→ **Stated task**: Print out the material that follows word for word.

== Material

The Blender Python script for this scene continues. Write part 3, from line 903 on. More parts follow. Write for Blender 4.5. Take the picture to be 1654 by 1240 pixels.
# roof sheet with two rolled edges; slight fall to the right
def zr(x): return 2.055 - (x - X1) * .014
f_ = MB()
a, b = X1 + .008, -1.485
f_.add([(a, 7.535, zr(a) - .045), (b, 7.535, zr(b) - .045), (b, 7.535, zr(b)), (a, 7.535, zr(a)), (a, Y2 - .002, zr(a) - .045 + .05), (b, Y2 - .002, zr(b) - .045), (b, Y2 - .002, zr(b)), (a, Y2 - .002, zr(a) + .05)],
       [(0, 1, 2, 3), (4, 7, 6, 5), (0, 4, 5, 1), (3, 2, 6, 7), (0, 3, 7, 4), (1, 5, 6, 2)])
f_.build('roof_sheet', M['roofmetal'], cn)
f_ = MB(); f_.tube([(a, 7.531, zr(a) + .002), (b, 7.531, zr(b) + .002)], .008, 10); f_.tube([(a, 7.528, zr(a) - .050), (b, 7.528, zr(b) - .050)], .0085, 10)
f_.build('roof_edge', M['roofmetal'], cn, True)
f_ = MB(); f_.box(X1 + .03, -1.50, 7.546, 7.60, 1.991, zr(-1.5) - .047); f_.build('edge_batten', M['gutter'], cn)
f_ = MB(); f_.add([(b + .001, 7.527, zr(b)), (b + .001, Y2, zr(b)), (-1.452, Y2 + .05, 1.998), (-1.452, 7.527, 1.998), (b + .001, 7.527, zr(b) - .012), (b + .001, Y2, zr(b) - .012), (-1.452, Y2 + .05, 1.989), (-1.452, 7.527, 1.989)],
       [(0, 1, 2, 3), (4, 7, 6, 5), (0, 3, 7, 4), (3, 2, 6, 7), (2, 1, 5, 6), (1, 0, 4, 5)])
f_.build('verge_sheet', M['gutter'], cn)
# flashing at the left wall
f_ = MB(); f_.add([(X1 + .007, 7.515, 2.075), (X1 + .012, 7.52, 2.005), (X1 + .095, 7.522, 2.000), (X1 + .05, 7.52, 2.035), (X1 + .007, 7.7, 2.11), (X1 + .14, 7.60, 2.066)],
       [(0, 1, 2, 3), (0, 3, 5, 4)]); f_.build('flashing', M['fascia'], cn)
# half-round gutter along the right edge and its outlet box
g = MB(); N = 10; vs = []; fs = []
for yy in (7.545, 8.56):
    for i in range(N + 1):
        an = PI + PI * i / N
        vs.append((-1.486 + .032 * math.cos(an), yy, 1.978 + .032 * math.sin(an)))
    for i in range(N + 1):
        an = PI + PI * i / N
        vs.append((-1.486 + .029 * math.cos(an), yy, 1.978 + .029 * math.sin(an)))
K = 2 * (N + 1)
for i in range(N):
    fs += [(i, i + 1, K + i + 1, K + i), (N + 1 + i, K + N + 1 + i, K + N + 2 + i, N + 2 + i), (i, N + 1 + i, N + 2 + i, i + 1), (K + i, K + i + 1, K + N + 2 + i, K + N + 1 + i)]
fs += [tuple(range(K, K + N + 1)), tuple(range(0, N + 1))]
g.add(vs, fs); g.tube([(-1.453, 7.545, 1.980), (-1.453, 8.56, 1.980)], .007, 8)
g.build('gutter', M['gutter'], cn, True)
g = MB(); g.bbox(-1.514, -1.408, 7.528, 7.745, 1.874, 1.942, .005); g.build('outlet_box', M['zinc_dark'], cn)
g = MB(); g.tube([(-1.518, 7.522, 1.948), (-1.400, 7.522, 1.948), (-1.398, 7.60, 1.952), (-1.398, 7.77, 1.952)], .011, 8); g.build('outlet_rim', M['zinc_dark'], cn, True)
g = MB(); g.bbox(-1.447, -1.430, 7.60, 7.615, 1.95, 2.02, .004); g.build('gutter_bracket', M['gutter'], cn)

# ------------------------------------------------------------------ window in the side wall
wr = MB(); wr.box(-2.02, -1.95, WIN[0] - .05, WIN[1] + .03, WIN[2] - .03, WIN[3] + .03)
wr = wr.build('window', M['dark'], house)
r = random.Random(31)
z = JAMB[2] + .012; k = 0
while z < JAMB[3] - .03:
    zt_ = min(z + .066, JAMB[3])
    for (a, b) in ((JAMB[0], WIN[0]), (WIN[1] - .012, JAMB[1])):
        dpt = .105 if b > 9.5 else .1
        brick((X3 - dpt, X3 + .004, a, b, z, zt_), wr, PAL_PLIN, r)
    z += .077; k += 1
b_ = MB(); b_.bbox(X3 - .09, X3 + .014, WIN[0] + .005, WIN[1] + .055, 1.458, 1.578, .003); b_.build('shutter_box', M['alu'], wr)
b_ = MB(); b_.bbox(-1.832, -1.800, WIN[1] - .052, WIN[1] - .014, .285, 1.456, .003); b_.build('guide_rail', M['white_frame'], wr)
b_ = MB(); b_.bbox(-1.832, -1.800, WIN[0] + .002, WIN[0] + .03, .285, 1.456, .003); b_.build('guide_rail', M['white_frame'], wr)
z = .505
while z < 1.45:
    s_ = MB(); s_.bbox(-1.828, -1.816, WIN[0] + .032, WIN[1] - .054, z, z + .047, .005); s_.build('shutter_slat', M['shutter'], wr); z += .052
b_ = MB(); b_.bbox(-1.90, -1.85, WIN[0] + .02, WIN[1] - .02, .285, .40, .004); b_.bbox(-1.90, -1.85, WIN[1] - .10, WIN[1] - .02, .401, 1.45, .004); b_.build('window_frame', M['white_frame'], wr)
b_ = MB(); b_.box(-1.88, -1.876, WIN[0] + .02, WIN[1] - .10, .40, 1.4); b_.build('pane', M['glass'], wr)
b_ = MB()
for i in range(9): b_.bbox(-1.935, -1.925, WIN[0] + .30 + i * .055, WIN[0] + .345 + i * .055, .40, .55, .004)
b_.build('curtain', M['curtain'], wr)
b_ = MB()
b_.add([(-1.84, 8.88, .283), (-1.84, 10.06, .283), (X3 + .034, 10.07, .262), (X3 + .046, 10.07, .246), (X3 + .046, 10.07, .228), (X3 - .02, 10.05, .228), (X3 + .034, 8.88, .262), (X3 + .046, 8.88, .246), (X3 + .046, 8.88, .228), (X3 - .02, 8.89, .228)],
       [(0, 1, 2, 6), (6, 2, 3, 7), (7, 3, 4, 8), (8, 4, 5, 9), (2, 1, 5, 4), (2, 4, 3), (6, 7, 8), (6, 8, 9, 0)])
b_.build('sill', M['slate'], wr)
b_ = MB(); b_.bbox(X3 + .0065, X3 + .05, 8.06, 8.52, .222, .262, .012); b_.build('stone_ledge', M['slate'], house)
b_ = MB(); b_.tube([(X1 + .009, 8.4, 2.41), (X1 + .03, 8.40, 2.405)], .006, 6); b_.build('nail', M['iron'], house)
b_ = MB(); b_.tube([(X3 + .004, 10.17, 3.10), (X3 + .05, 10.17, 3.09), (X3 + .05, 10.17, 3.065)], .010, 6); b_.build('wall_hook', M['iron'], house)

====

→ **Response below**:
The Blender Python script for this scene continues. Write part 3, from line 903 on. More parts follow. Write for Blender 4.5. Take the picture to be 1654 by 1240 pixels.
# roof sheet with two rolled edges; slight fall to the right
def zr(x): return 2.055 - (x - X1) * .014
f_ = MB()
a, b = X1 + .008, -1.485
f_.add([(a, 7.535, zr(a) - .045), (b, 7.535, zr(b) - .045), (b, 7.535, zr(b)), (a, 7.535, zr(a)), (a, Y2 - .002, zr(a) - .045 + .05), (b, Y2 - .002, zr(b) - .045), (b, Y2 - .002, zr(b)), (a, Y2 - .002, zr(a) + .05)],
       [(0, 1, 2, 3), (4, 7, 6, 5), (0, 4, 5, 1), (3, 2, 6, 7), (0, 3, 7, 4), (1, 5, 6, 2)])
f_.build('roof_sheet', M['roofmetal'], cn)
f_ = MB(); f_.tube([(a, 7.531, zr(a) + .002), (b, 7.531, zr(b) + .002)], .008, 10); f_.tube([(a, 7.528, zr(a) - .050), (b, 7.528, zr(b) - .050)], .0085, 10)
f_.build('roof_edge', M['roofmetal'], cn, True)
f_ = MB(); f_.box(X1 + .03, -1.50, 7.546, 7.60, 1.991, zr(-1.5) - .047); f_.build('edge_batten', M['gutter'], cn)
f_ = MB(); f_.add([(b + .001, 7.527, zr(b)), (b + .001, Y2, zr(b)), (-1.452, Y2 + .05, 1.998), (-1.452, 7.527, 1.998), (b + .001, 7.527, zr(b) - .012), (b + .001, Y2, zr(b) - .012), (-1.452, Y2 + .05, 1.989), (-1.452, 7.527, 1.989)],
       [(0, 1, 2, 3), (4, 7, 6, 5), (0, 3, 7, 4), (3, 2, 6, 7), (2, 1, 5, 6), (1, 0, 4, 5)])
f_.build('verge_sheet', M['gutter'], cn)
# flashing at the left wall
f_ = MB(); f_.add([(X1 + .007, 7.515, 2.075), (X1 + .012, 7.52, 2.005), (X1 + .095, 7.522, 2.000), (X1 + .05, 7.52, 2.035), (X1 + .007, 7.7, 2.11), (X1 + .14, 7.60, 2.066)],
       [(0, 1, 2, 3), (0, 3, 5, 4)]); f_.build('flashing', M['fascia'], cn)
# half-round gutter along the right edge and its outlet box
g = MB(); N = 10; vs = []; fs = []
for yy in (7.545, 8.56):
    for i in range(N + 1):
        an = PI + PI * i / N
        vs.append((-1.486 + .032 * math.cos(an), yy, 1.978 + .032 * math.sin(an)))
    for i in range(N + 1):
        an = PI + PI * i / N
        vs.append((-1.486 + .029 * math.cos(an), yy, 1.978 + .029 * math.sin(an)))
K = 2 * (N + 1)
for i in range(N):
    fs += [(i, i + 1, K + i + 1, K + i), (N + 1 + i, K + N + 1 + i, K + N + 2 + i, N + 2 + i), (i, N + 1 + i, N + 2 + i, i + 1), (K + i, K + i + 1, K + N + 2 + i, K + N + 1 + i)]
fs += [tuple(range(K, K + N + 1)), tuple(range(0, N + 1))]
g.add(vs, fs); g.tube([(-1.453, 7.545, 1.980), (-1.453, 8.56, 1.980)], .007, 8)
g.build('gutter', M['gutter'], cn, True)
g = MB(); g.bbox(-1.514, -1.408, 7.528, 7.745, 1.874, 1.942, .005); g.build('outlet_box', M['zinc_dark'], cn)
g = MB(); g.tube([(-1.518, 7.522, 1.948), (-1.400, 7.522, 1.948), (-1.398, 7.60, 1.952), (-1.398, 7.77, 1.952)], .011, 8); g.build('outlet_rim', M['zinc_dark'], cn, True)
g = MB(); g.bbox(-1.447, -1.430, 7.60, 7.615, 1.95, 2.02, .004); g.build('gutter_bracket', M['gutter'], cn)

# ------------------------------------------------------------------ window in the side wall
wr = MB(); wr.box(-2.02, -1.95, WIN[0] - .05, WIN[1] + .03, WIN[2] - .03, WIN[3] + .03)
wr = wr.build('window', M['dark'], house)
r = random.Random(31)
z = JAMB[2] + .012; k = 0
while z < JAMB[3] - .03:
    zt_ = min(z + .066, JAMB[3])
    for (a, b) in ((JAMB[0], WIN[0]), (WIN[1] - .012, JAMB[1])):
        dpt = .105 if b > 9.5 else .1
        brick((X3 - dpt, X3 + .004, a, b, z, zt_), wr, PAL_PLIN, r)
    z += .077; k += 1
b_ = MB(); b_.bbox(X3 - .09, X3 + .014, WIN[0] + .005, WIN[1] + .055, 1.458, 1.578, .003); b_.build('shutter_box', M['alu'], wr)
b_ = MB(); b_.bbox(-1.832, -1.800, WIN[1] - .052, WIN[1] - .014, .285, 1.456, .003); b_.build('guide_rail', M['white_frame'], wr)
b_ = MB(); b_.bbox(-1.832, -1.800, WIN[0] + .002, WIN[0] + .03, .285, 1.456, .003); b_.build('guide_rail', M['white_frame'], wr)
z = .505
while z < 1.45:
    s_ = MB(); s_.bbox(-1.828, -1.816, WIN[0] + .032, WIN[1] - .054, z, z + .047, .005); s_.build('shutter_slat', M['shutter'], wr); z += .052
b_ = MB(); b_.bbox(-1.90, -1.85, WIN[0] + .02, WIN[1] - .02, .285, .40, .004); b_.bbox(-1.90, -1.85, WIN[1] - .10, WIN[1] - .02, .401, 1.45, .004); b_.build('window_frame', M['white_frame'], wr)
b_ = MB(); b_.box(-1.88, -1.876, WIN[0] + .02, WIN[1] - .10, .40, 1.4); b_.build('pane', M['glass'], wr)
b_ = MB()
for i in range(9): b_.bbox(-1.935, -1.925, WIN[0] + .30 + i * .055, WIN[0] + .345 + i * .055, .40, .55, .004)
b_.build('curtain', M['curtain'], wr)
b_ = MB()
b_.add([(-1.84, 8.88, .283), (-1.84, 10.06, .283), (X3 + .034, 10.07, .262), (X3 + .046, 10.07, .246), (X3 + .046, 10.07, .228), (X3 - .02, 10.05, .228), (X3 + .034, 8.88, .262), (X3 + .046, 8.88, .246), (X3 + .046, 8.88, .228), (X3 - .02, 8.89, .228)],
       [(0, 1, 2, 6), (6, 2, 3, 7), (7, 3, 4, 8), (8, 4, 5, 9), (2, 1, 5, 4), (2, 4, 3), (6, 7, 8), (6, 8, 9, 0)])
b_.build('sill', M['slate'], wr)
b_ = MB(); b_.bbox(X3 + .0065, X3 + .05, 8.06, 8.52, .222, .262, .012); b_.build('stone_ledge', M['slate'], house)
b_ = MB(); b_.tube([(X1 + .009, 8.4, 2.41), (X1 + .03, 8.40, 2.405)], .006, 6); b_.build('nail', M['iron'], house)
b_ = MB(); b_.tube([(X3 + .004, 10.17, 3.10), (X3 + .05, 10.17, 3.09), (X3 + .05, 10.17, 3.065)], .010, 6); b_.build('wall_hook', M['iron'], house)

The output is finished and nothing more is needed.